Just How Important Is Page Speed To Your Visitors?
The answer to this one depends on what your site does. But first, let’s digress…
Think about your visitors for a moment. You might be asking them to spend money on your website at some stage. But the capital you’re asking them to spend first is their time.
Without knowing it, most web users will quantify the reward a page click might bring versus the time it takes to load that page. They’re figuring out how to spend their capital.
This notion of time as capital becomes more important if you’re asking them to do a lot of clicking. For instance, a jewellery store will want visitors to browse the store, look at many items and then, we hope, buy a lot of them.
An electrician on the other hand, may need only one click. Someone googles, “home electrical safety switches“, finds your page, books a job.
What you see from these two examples is the way people spend their time capital is vastly different. The jewellery store needs speed to keep people clicking. They need people to stay on the site and be happy with the experience of browsing. The electrician can be less concerned with speed because he/she is never going to get a lot of clicks anyway. The person who came for safety switches isn’t likely to be interested in emergency electrician services or air conditioning installation.
Page Speed Is Important For Stores
We’ve established above that page speed is important for stores. How important it really though?
Amazon have the biggest store in the known universe. They get more clicks and more data than anyone. And thankfully for us, they’ve aggregated some data on page speed. What they found was, for every 100ms extra load time, they lost 1% of sales.

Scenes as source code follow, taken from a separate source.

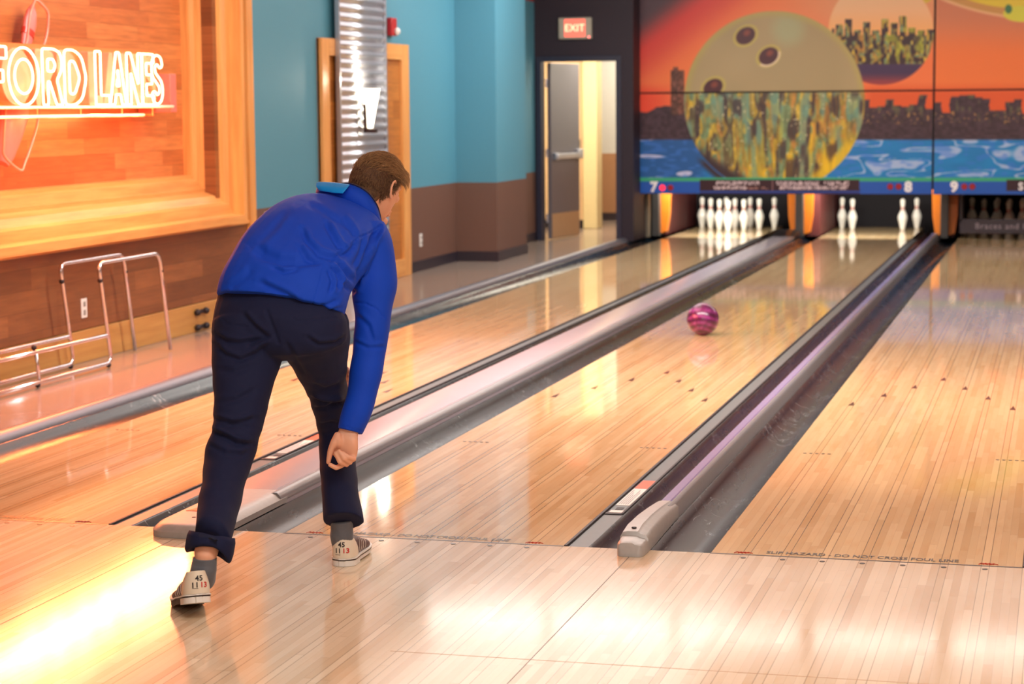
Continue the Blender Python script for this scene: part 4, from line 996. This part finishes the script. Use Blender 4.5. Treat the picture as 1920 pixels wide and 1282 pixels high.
for s in (-1, 1):
    bm_.ellipsoid(hd(s*.011, .094, -.030), .008, .01, .007, 10, 8, HM.to_4x4())
    limb(bm_, [(hd(s*.012, .084, .022), .009), (hd(s*.04, .078, .026), .009), (hd(s*.056, .062, .018), .008)])   # brow
    bm_.ellipsoid(hd(s*.04, .066, -.018), .02, .018, .016, 12, 8, HM.to_4x4())     # cheek
    # ear: helix, lobe, shallow bowl
    E0 = lambda y, z, x=.0: hd(s*(.078+x), -.002+y, -.008+z)
    limb(bm_, [(E0(.006, -.03, -.004), .0055), (E0(-.008, -.022, .002), .0048), (E0(-.017, .0, .007), .0045), (E0(-.015, .02, .009), .0045), (E0(-.004, .03, .007), .0045), (E0(.008, .026, .002), .0045), (E0(.01, .01, -.003), .005)], 10)
    bm_.ellipsoid(E0(-.003, .002, .0), .0035, .014, .022, 12, 8, HM.to_4x4()); bm_.ellipsoid(E0(.004, -.028, .0), .005, .007, .008, 10, 8, HM.to_4x4())
limb(bm_, [(hd(-.018, .088, -.058), .006), (hd(0, .095, -.056), .0075), (hd(.018, .088, -.058), .006)]); limb(bm_, [(hd(-.014, .088, -.069), .007), (hd(0, .094, -.069), .0085), (hd(.014, .088, -.069), .007)])
bm_.ellipsoid(hd(0, .078, -.098), .022, .018, .016, 14, 8, HM.to_4x4())        # chin
neck0 = hd(0, -.035, -.045); neck1 = at(655, 408, -.24)
limb(bm_, [(neck0, .056), (neck0.lerp(neck1, .5), .057), (neck1, .066)], 22)
# jaw to throat
limb(bm_, [(hd(0, .03, -.08), .035), (neck0.lerp(neck1, .55)+Vector((.0, .03, -.02)), .045)], 16)
loft(bm_, [(430, 590, 630, 600, -.6, .1), (440, 540, 645, 560, -.56, .1), (462, 495, 660, 525, -.48, .105), (495, 455, 682, 500, -.38, .1), (550, 430, 698, 468, -.29, .075), (605, 412, 700, 440, -.24, .05)], 3)
shR, elR, wrR = at(698, 466, -.29), at(697, 625, -.36), at(654, 806, -.47)
limb(bm_, [(at(670, 440, -.26), .05), (shR, .052), (shR.lerp(elR, .5), .044), (elR, .037), (elR.lerp(wrR, .35), .038), (elR.lerp(wrR, .8), .029), (wrR, .0275)], 18)
shL, elL, wrL = at(540, 412, -.2), at(505, 560, .0), at(618, 690, -.08)
limb(bm_, [(at(600, 425, -.22), .04), (shL, .045), (shL.lerp(elL, .5), .043), (elL, .037), (elL.lerp(wrL, .4), .037), (wrL, .026)], 18)
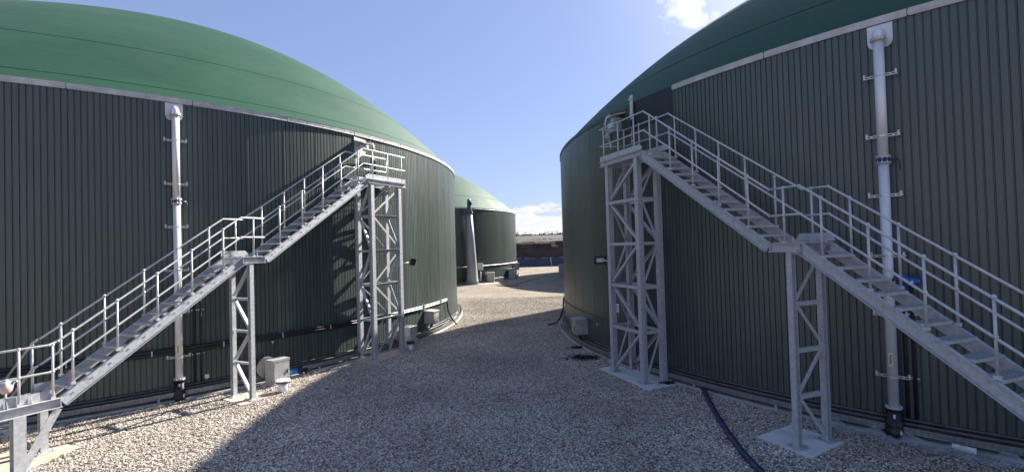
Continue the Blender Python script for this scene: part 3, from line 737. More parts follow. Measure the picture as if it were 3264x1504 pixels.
    # short flight turning inward, towards the tank, with its own hand rails
    v0 = V + 0.2; n = 6
    for ss in (8.46, 9.34):
        g = MB(); g.bar(P(ss, v0, 1.10), P(ss, v0 + 1.45, 0.12), 0.010, 0.20, (0, 0, 1)); part('stringer', g)
        for dz, nm in ((0, 'top_rail'), (-0.5, 'mid_rail')):
            pts = [P(ss, v0 - 0.2, 2.24 + dz), P(ss, v0 + 0.02, 2.16 + dz), P(ss, v0 + 1.30, 1.30 + dz)]
            rail(nm, pts)
        for dv in (0.04, 0.62, 1.24): post(ss, v0 + dv, 1.12 - 0.68 * dv, 2.15 - 0.67 * dv)
    for i in range(n):
        g = MB(); vv = v0 + 1.45 * (i + 0.6) / n; g.box(P(8.90, vv, 1.12 - 0.98 * (i + 0.6) / n), (0.86, 0.22, 0.03)); part('tread', g)
    return root, P

uL = (-0.4444, -0.8958); uR = (0.3555, -0.9347)
OL = (-4.83, 16.80); OR = (3.44, 13.10)
stairL, PL = stair(OL, uL, -1, 'light grey galvanised stair with tower rising to the right against the sunlit left tank', True)
stairR, PR = stair(OR, uR, 1, 'blue grey shaded galvanised stair with tower rising to the left against the right tank', False)
def toworld(O, u, sgn, s, v, z):
    return Vector((O[0] + u[0] * s - u[1] * sgn * v, O[1] + u[1] * s + u[0] * sgn * v, z))
WL = lambda s, v, z: toworld(OL, uL, -1, s, v, z)
WR = lambda s, v, z: toworld(OR, uR, 1, s, v, z)

# ------------------------------------------------------------------ concrete pads
PADS = []
M_PADG = mat('pale_new_concrete', (0.60, 0.60, 0.585), (0.70, 0.70, 0.68), rough=0.9, scale=2.5, bump=0.3, bscale=50)
dirty(M_PADG, (0.40, 0.37, 0.32), 0.6, 1.6, 0.5, 0.72)
def pad(pts, label, m=None, z=0.024):
    c = Vector((sum(p[0] for p in pts) / len(pts), sum(p[1] for p in pts) / len(pts), 0))
    g = MB(); vs = []
    r = random.Random(len(PADS)); ring = []
    for i in range(len(pts)):
        a = Vector((*pts[i], 0)); b = Vector((*pts[(i + 1) % len(pts)], 0))
        for k in range(6):
            q = a + (b - a) * k / 6; j = 0.02 if k else 0; ring.append((q.x + r.uniform(-j, j) - c.x, q.y + r.uniform(-j, j) - c.y))
    g.prism([(x, y, -0.1) for x, y in ring], (0, 0, -0.1), (0, 0, z))
    PADS.append([(x, y) for x, y in pts])
    return tag(g.build('concrete_pad', m or M_PADC, None, c), label=label, cat='concrete pad', group='concrete pads under the stair legs')
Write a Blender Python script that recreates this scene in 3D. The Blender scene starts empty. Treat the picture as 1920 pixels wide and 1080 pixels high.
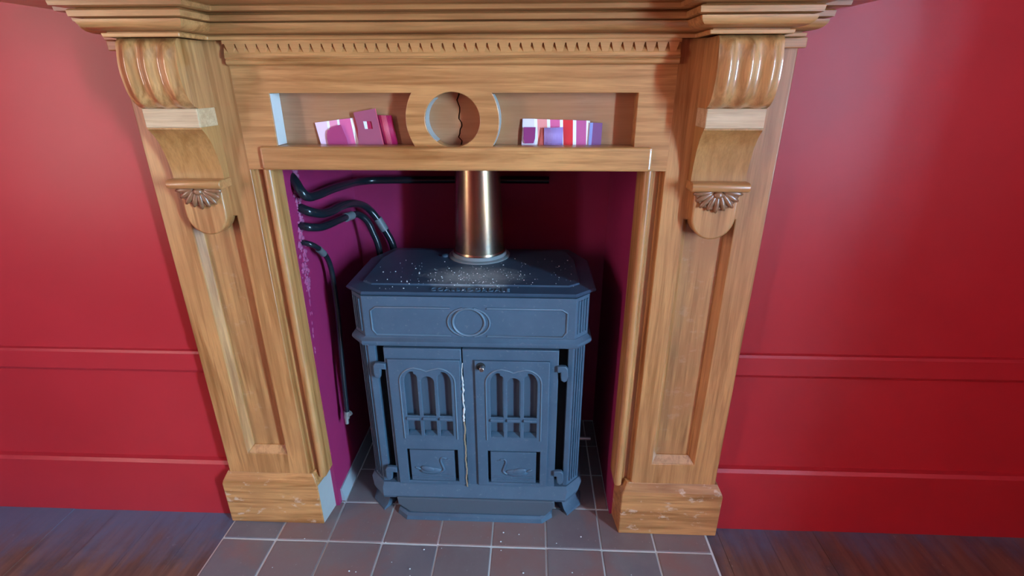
import bpy, bmesh, math, random
from mathutils import Vector, Matrix
PI = math.pi
random.seed(7)
SC = bpy.context.scene
COL = SC.collection

# ------------------------------------------------------------------ camera
def make_camera():
    p, y, r = math.radians(22.192), math.radians(2.326), math.radians(.11)
    f = Vector((-math.sin(y)*math.cos(p), math.cos(y)*math.cos(p), -math.sin(p)))
    rt = Vector((math.cos(y), math.sin(y), 0)); dn = f.cross(rt)
    c, s = math.cos(r), math.sin(r)
    R = c*rt + s*dn; D = -s*rt + c*dn
    M = Matrix(((R.x, -D.x, -f.x, 0), (R.y, -D.y, -f.y, 0), (R.z, -D.z, -f.z, 1.18), (0, 0, 0, 1)))
    cam = bpy.data.cameras.new('camera'); cam.sensor_width = 36; cam.lens = 953.65/1920*36
    cam.clip_start = .02
    o = bpy.data.objects.new('camera', cam); COL.objects.link(o); o.matrix_world = M
    SC.camera = o
make_camera()

# ------------------------------------------------------------------ world, window light, exposure
W = bpy.data.worlds.new('world'); SC.world = W; W.use_nodes = True
W.node_tree.nodes['Background'].inputs[0].default_value = (.62, .74, 1, 1)
W.node_tree.nodes['Background'].inputs[1].default_value = .25
def window_light(name, loc, rotz, w, h, power, color):
    l = bpy.data.lights.new(name, 'AREA'); l.shape = 'RECTANGLE'; l.size = w; l.size_y = h
    l.energy = power; l.color = color
    o = bpy.data.objects.new(name, l); COL.objects.link(o)
    o.location = loc; o.rotation_euler = (PI/2, 0, rotz)       # emits along local -Z
RW = (2.75, -1.58, -.76, .40, 2.20)      # right window: wall x, y from, y to, z from, z to
LW = (-2.30, -.57, -.30, .55, 2.05)     # left window
window_light('daylight_right', (RW[0]+.02, (RW[1]+RW[2])/2, (RW[3]+RW[4])/2), PI/2, RW[2]-RW[1], RW[4]-RW[3], 980, (.34, .70, 1))
window_light('daylight_left', (LW[0]-.10, (LW[1]+LW[2])/2, (LW[3]+LW[4])/2), -PI/2, LW[2]-LW[1], LW[4]-LW[3], 46, (1, .91, .84))
SC.view_settings.view_transform = 'Standard'; SC.view_settings.look = 'None'
SC.view_settings.gamma = 1; SC.view_settings.use_curve_mapping = False
SC.view_settings.exposure = 0.19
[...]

Google did a similar experiment. They found that a half second delay decreases clicks and sales by 20%.
Page speed is vitally important to your shopping experience. It will also impact your sales.
Pages speed is also important to our electrician we imagines above. The main difference is the importance of page speed is magnified by the quantities of clicks you require to get a sale.
Just How Important Is Page Speed To SEO?
That’s an interesting question. We’re told, by Google themselves, that page speed is a metric they use to measure site rankings. We know, therefore, that they definitely use it as a factor for ranking websites. They even have a tool for measuring your site speed and optimization.
And therefore we should optimize for it.
But just how important is it, really?
The short answer is, it’s a factor. But not and important factor.
Google aren’t nearly as hung up on page speed as some SEO experts might have you believe. They seem to get hung up on the idea that page speed is important because Google told them so. Without sufficient real world experience they hang onto this belief and perpetuate it. Also, as a measurable metric, it’s something tangible and quantitative for the amateur search engine optimizer to get his/her teeth into. Get a green tick from Google and feel like you’re making a difference!
The truth is, page speed doesn’t matter that much to SEO. For instance, let’s watch Backlinko’s page speed exercise together:
Now, let’s get an opinion from Google:
If you’ve watched those you’ll know that page speed is important. But it’s just one factor among many.
Good SEO balances all the factors that make people come to your page, want to stay on your page, want to come back to your page, and make you want to buy into the product or service being offered. Page speed is an important usability factor (as discussed above) and it’s a somewhat important SEO factor. Don’t get hung up on it. But do make sure your pages aren’t bloated pigs. Remember that Google loves content and sometimes content takes time to load.
How Should You Measure Page Speed?
You know what? The easiest way is to open your website. Was it fast? Slow?
Now try it on someone else’ computer. You want to make sure it’s not loading from your browser’s cache. How did it feel? That’s how it’ll feel for your visitors. If it was slow, do something about it. If it wasn’t, then stop worrying.
Pingdom Website Speed Test
I like this one because it has a node in Australia. Assuming you’re hosting your website in Australia, then you want to measure you site speed in the same location. There are latencies when data travels across the world. This is the reason you want to host in Australia. If you’re testing an Australian website in the US you might find it adds and extra second to page loading times.
Using Pingdom is easy. Just pop your URL into the URL field, select the Sydney test point, and start the test.